The firm's market capitalization on Monday was valued at $81.4 billion.

Tesla just became the biggest automaker in history. Its market capitalization on Monday was valued at $81.4 billion, beating Ford’s peak market value of $80.8 billion

Beating the competition

It was already bigger than General Motors but now also surpassed Ford's. “They caught their competition in the U.S. just dead flat-footed,” Paul Holland, a general partner at Foundation Capital, said Tuesday regarding Tesla on CNBC’s “Squawk Alley.” 

RELATED: TESLA SHARES SOAR AFTER FIRM FINALLY PRODUCES A PROFIT IN IMPRESSIVE Q3 2018

“I don’t think it’s quite going to be the same in China … but nonetheless, a terrific day for Tesla and well-deserved because they’ve innovated with a product that many of us love.”

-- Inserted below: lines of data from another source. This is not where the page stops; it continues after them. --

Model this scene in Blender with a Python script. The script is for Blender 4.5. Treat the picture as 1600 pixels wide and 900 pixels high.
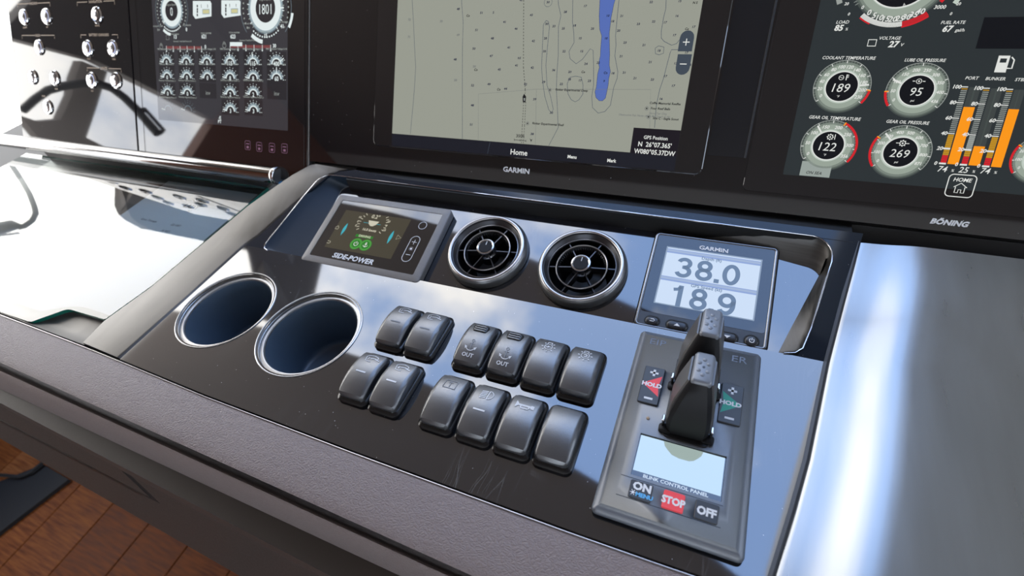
import bpy, bmesh, math, random
import numpy as np
from mathutils import Matrix, Vector
from mathutils.geometry import tessellate_polygon

for _o in list(bpy.data.objects):
    bpy.data.objects.remove(_o)
S = bpy.context.scene
COL = S.collection

# ------------------------------------------------------------------ camera
# authored in millimetres on the dash panel plane; Z0 lifts the panel to its height above the floor
Z0 = 0.95
CAM_C = np.array([295.30, -142.20, 351.90])
F_PX = 778.5
RX, RY, RZ = 0.7766025, 0.1403365, 0.3846525
camd = bpy.data.cameras.new('camera')
cam = bpy.data.objects.new('camera', camd)
COL.objects.link(cam)
camd.sensor_width = 36.0
camd.lens = F_PX / 1600 * 36
camd.clip_start = 0.02
camd.clip_end = 200
_R = (Matrix.Rotation(RZ, 4, 'Z') @ Matrix.Rotation(RY, 4, 'Y') @ Matrix.Rotation(RX, 4, 'X'))
cam.matrix_world = Matrix.Translation((CAM_C[0]/1000, CAM_C[1]/1000, CAM_C[2]/1000 + Z0)) @ _R
camd.dof.use_dof = True
camd.dof.focus_distance = 0.43
camd.dof.aperture_fstop = 7.0
S.camera = cam

# ------------------------------------------------------------------ world
SKY = 4.8
w = bpy.data.worlds.new('sky')
S.world = w
w.use_nodes = True
nt = w.node_tree
nt.nodes.clear()
def N(tree, t, **k):
    n = tree.nodes.new(t)
    for a, b in k.items():
        if a.startswith('i_'):
            n.inputs[a[2:].replace('_', ' ')].default_value = b
        else:
            setattr(n, a, b)
    return n
tc = N(nt, 'ShaderNodeTexCoord')
sep = N(nt, 'ShaderNodeSeparateXYZ')
nt.links.new(tc.outputs['Generated'], sep.inputs[0])
zr = N(nt, 'ShaderNodeValToRGB')
zr.color_ramp.elements[0].position = 0.0
zr.color_ramp.elements[0].color = (0.72, 0.80, 0.90, 1)
zr.color_ramp.elements[1].position = 0.9
zr.color_ramp.elements[1].color = (0.32, 0.50, 0.90, 1)
nt.links.new(sep.outputs['Z'], zr.inputs[0])
ns = N(nt, 'ShaderNodeTexNoise')
ns.inputs['Scale'].default_value = 2.6
ns.inputs['Detail'].default_value = 9
ns.inputs['Roughness'].default_value = 0.58
mp = N(nt, 'ShaderNodeMapping')
mp.inputs['Scale'].default_value = (1, 1, 1.6)
mp.inputs['Location'].default_value = (3.1, 0.7, 0.2)
nt.links.new(tc.outputs['Generated'], mp.inputs[0])
nt.links.new(mp.outputs[0], ns.inputs['Vector'])
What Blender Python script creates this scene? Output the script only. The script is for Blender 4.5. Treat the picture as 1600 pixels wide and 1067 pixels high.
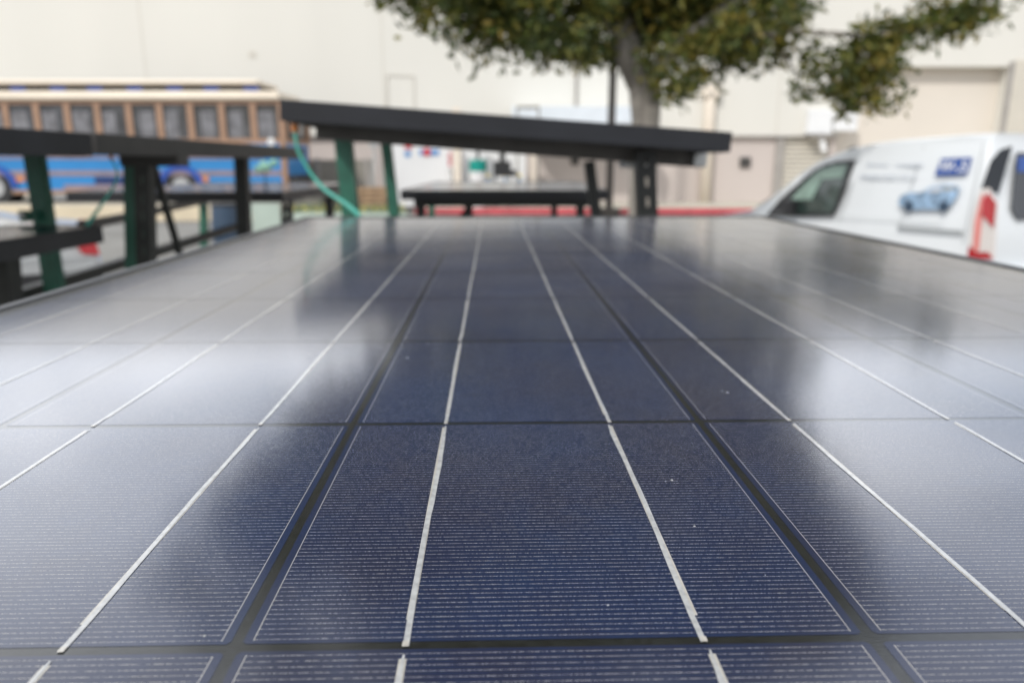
import bpy, bmesh, math, random
from mathutils import Vector, Matrix, noise as mnoise
R = math.radians
random.seed(7)
scene = bpy.context.scene
for o in list(bpy.data.objects): bpy.data.objects.remove(o)

# ------------------------------------------------------------------ camera
EYE = 1.55; PITCH = 13.7; FPX = 1148.0
cam = bpy.data.cameras.new("camera"); camo = bpy.data.objects.new("camera", cam)
scene.collection.objects.link(camo); scene.camera = camo
camo.location = (0, 0, EYE); camo.rotation_euler = (R(90 - PITCH), 0, 0)
cam.sensor_width = 36; cam.lens = FPX / 1600 * 36
cam.clip_start = 0.02; cam.clip_end = 2000
cam.dof.use_dof = True; cam.dof.focus_distance = 0.235; cam.dof.aperture_fstop = 9.5
cam.dof.aperture_blades = 8
# ------------------------------------------------------------------ sky, sun, exposure
SUN_EL = 40.0; SUN_AZ = 32.0          # sun to the left of and behind the camera
sun_dir = Vector((-math.sin(R(SUN_AZ)) * math.cos(R(SUN_EL)), -math.cos(R(SUN_AZ)) * math.cos(R(SUN_EL)), math.sin(R(SUN_EL))))
w = bpy.data.worlds.new("World"); scene.world = w; w.use_nodes = True
nt = w.node_tree; nt.nodes.clear()
out = nt.nodes.new("ShaderNodeOutputWorld"); bg = nt.nodes.new("ShaderNodeBackground")
sky = nt.nodes.new("ShaderNodeTexSky"); sky.sky_type = 'NISHITA'; sky.sun_disc = False
sky.sun_elevation = R(SUN_EL); sky.sun_rotation = math.atan2(sun_dir.x, sun_dir.y)
sky.dust_density = 2.0; sky.air_density = 1.0
tc = nt.nodes.new("ShaderNodeTexCoord"); nz = nt.nodes.new("ShaderNodeTexNoise")
nz.inputs['Scale'].default_value = 2.2; nz.inputs['Detail'].default_value = 6
rp = nt.nodes.new("ShaderNodeValToRGB"); rp.color_ramp.elements[0].position = 0.22; rp.color_ramp.elements[1].position = 0.50
mx = nt.nodes.new("ShaderNodeMix"); mx.data_type = 'RGBA'
mp = nt.nodes.new("ShaderNodeMapping"); mp.inputs['Scale'].default_value = (1, 1, 2.6)
nt.links.new(tc.outputs['Generated'], mp.inputs['Vector']); nt.links.new(mp.outputs[0], nz.inputs['Vector'])
nt.links.new(nz.outputs['Fac'], rp.inputs['Fac']); nt.links.new(rp.outputs['Color'], mx.inputs['Factor'])
nt.links.new(sky.outputs[0], mx.inputs['A']); sp = nt.nodes.new("ShaderNodeSeparateXYZ"); nt.links.new(tc.outputs['Generated'], sp.inputs[0])
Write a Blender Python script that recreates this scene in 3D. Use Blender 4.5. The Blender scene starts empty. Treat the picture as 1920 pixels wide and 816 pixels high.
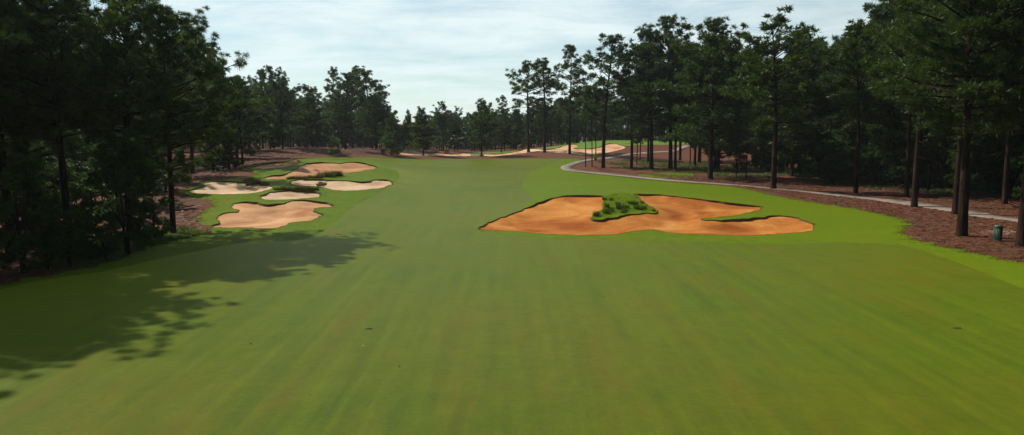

Tesla shares have had a very promising beginning of 2020. They increased by almost 10% in the first week of the year as the first Model 3 sedans rolled off the assembly line at the firm’s China factory on Tuesday. The firm also boasted a record number of deliveries in the fourth quarter.

Tesla delivered an impressive number of 112,000 vehicles during the final three months of 2019. Tesla CEO Elon Musk spent the New Year working at the Fremont, California factory to deliver the last few cars of the year.

A good year

This year also saw the introduction of the Cybertruck. The car received 146K orders just two days after its unveiling. 

The firm also delivered China's Model 3s early on January 7. "China is by far the largest market for mid-sized premium sedans. With Model 3 priced on par with gasoline-powered mid-sized sedans (even before gas savings and other benefits), we believe China could become the biggest market for Model 3," said Tesla in its third-quarter earnings report.

Although Tesla's toppling of these two American auto giants may come as a surprise to some, it was already predicted a Bloomberg article of 2014. Entitled "Tesla Can Topple the Car-Dealer Monopoly," the article attributed the firm's success to Musk's desire to "build a retail network free from the franchise-dealer monopoly."